On Wednesday, we turned our focus to the media. Our introduction helped students understand the challenge of modern news production and consumption: after asking each student to write down the news sources she or he used most, we asked all students to arrange those sources on a matrix. On the “x axis” of that matrix was the liberal-conservative spectrum; on the y-axis how reliable each source was. The results were fascinating and showed both assumptions and blind spots in our group’s favorite news sources (the most popular quadrant was “liberal and reliable”–but can news be both politically biased and trustworthy?); it also helped create many questions for our guest experts.
We then jumped into three rotating discussion groups, each addressing a different aspect of media literacy. At one station, students watched raw footage clips of Presidential candidates Joe Biden and Beto O’Rourke, then imagined how “liberal” and “conservative” news organizations might spin those moments. Later, they saw actual coverage. At another station students reviewed coverage of Fox News host Tucker Carlson’s recent “white supremacy is a hoax” moment, then watched the full monologue from Carlson’s show. Was the media coverage fair, or was something lost in a rush to judgement? At the final station students reevaluated a peer’s recent Morning Meeting announcement about recycling. (The student suggested that plastic bottle caps cannot be recycled; this isn’t true in DC but all the students accepted the faulty advice.) What causes us to trust news that might actually be false? How can we detect and evaluate such news?
In the afternoon, we discussed our summer reading: Mohsin Hamid’s The Reluctant Fundamentalist. The book brings together many elements from our first week, and prompted rich and reflective conversation.
On Thursday we put our students’ critical thinking skills to the test: a day-long journalism simulation. In groups of four, the students traversed the National Gallery of Art, imagining it was a Central Asian autocracy with a breakaway rebel province. Our faculty played various key leaders in what turned out to be a dramatic series of events. The catch? Through shrewd observation, questioning, and research, our students had to figure out which (if any) of the leaders to believe. What was really going on? The day culminated in three-minute on-the-scene video presentations in which each group decided what to share, and how. (What was the truth? You’ll have to ask a student!)
All of this is preparation for an exciting slate of journalists we will visit with over the next four months.
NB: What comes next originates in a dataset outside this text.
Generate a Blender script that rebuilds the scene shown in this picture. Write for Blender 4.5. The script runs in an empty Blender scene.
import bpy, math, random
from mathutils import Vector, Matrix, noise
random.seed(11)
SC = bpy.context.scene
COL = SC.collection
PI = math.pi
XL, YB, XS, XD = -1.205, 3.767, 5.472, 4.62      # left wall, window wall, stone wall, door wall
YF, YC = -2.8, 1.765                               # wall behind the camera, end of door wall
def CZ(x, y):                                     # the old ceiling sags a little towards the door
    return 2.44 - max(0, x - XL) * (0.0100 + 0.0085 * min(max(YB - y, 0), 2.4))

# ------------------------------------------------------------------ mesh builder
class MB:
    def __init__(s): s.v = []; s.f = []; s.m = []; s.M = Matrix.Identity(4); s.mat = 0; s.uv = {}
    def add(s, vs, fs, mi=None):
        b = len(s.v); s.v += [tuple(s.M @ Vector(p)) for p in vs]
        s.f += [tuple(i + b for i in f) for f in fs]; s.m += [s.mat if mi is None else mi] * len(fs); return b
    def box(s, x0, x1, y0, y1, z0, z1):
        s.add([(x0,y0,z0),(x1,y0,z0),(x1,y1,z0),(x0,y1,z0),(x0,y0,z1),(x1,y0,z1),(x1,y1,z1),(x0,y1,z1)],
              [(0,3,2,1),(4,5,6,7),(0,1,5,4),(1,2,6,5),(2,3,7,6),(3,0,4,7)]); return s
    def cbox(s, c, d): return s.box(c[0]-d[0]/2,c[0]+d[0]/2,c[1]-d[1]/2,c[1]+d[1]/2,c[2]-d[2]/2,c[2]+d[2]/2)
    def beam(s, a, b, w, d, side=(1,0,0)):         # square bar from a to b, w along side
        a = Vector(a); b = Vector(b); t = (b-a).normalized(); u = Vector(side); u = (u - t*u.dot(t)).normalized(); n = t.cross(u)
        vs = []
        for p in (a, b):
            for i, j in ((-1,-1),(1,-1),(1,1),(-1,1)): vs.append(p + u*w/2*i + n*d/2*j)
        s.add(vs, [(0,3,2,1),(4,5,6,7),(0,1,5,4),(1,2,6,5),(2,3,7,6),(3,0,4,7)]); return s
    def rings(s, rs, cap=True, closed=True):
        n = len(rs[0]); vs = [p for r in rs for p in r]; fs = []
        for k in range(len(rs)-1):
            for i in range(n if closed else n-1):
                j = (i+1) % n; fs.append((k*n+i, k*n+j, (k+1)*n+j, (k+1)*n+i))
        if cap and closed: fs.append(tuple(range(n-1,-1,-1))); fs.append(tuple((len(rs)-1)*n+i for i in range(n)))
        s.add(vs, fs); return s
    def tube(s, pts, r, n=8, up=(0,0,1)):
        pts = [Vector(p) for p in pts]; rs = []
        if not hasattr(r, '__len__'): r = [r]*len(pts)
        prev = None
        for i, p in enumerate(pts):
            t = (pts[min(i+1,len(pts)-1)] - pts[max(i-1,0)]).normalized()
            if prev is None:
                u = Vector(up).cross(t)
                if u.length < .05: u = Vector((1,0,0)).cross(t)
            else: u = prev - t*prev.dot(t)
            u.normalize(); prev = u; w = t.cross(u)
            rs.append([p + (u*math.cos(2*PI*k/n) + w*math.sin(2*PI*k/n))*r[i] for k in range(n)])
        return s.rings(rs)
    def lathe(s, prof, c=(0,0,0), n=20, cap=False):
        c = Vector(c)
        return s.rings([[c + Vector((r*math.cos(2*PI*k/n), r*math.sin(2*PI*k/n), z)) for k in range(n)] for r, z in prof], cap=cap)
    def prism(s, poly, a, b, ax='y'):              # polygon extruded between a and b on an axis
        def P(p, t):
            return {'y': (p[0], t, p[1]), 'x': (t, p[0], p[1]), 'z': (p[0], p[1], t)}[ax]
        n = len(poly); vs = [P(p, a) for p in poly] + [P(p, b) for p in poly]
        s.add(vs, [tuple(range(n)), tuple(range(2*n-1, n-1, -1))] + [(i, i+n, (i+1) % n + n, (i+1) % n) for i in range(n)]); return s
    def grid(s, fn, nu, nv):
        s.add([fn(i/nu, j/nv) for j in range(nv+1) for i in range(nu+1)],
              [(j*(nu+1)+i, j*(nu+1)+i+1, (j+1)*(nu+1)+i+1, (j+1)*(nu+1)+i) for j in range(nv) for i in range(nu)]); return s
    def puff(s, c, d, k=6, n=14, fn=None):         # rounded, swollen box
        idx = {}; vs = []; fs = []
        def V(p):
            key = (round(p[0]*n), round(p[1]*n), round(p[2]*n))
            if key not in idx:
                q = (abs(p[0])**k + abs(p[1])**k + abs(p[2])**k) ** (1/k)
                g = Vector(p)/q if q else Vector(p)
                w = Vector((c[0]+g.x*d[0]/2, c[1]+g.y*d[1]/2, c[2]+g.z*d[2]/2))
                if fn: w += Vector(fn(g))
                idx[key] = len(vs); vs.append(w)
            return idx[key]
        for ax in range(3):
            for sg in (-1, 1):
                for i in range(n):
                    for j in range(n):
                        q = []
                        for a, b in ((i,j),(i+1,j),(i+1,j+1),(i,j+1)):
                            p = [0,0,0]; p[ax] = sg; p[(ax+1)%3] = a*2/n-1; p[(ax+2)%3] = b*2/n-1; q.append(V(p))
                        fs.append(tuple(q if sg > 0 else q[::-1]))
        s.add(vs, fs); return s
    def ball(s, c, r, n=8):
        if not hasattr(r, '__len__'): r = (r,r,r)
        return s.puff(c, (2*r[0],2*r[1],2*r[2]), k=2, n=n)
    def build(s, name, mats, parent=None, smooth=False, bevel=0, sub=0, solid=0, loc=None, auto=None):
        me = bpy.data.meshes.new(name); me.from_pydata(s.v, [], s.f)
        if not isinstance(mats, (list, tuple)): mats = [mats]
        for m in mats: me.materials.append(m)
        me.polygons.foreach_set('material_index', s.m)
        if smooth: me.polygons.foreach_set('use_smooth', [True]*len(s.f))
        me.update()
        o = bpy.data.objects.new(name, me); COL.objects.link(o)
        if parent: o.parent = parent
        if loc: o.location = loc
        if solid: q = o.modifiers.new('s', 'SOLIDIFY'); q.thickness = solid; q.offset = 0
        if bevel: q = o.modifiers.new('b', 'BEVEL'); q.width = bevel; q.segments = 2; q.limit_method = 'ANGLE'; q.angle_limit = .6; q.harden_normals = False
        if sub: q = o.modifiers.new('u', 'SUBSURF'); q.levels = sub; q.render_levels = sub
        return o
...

We hope these visits, sprinkled throughout the semester, will help them keep their critical thinking skills honed and close at hand. (Our first guest is three-time Pulitzer Prize-winning New York Times reporter Eric Schmitt, who joins us next week!)
On Friday we discussed the latest brain science research about learning, and the students buzzed in rotating discussion groups about listening to music while studying, “iDisorders,” and the dangers of the “fixed intelligence mindset.” Then Saturday morning brought our first “Saturday Academy” (a twice-monthly visit to a noted DC landmark): a trip to the Newseum, where students saw pieces of the Berlin Wall and World Trade Center, the famous Pulitzer Prize-winning photo exhibit, and countless other artifacts. (The Newseum itself was recently in the news for its own ethical decision making!)
This week brings our first set of traditional classes and our case study on the Israeli-Palestinian Conflict. More soon!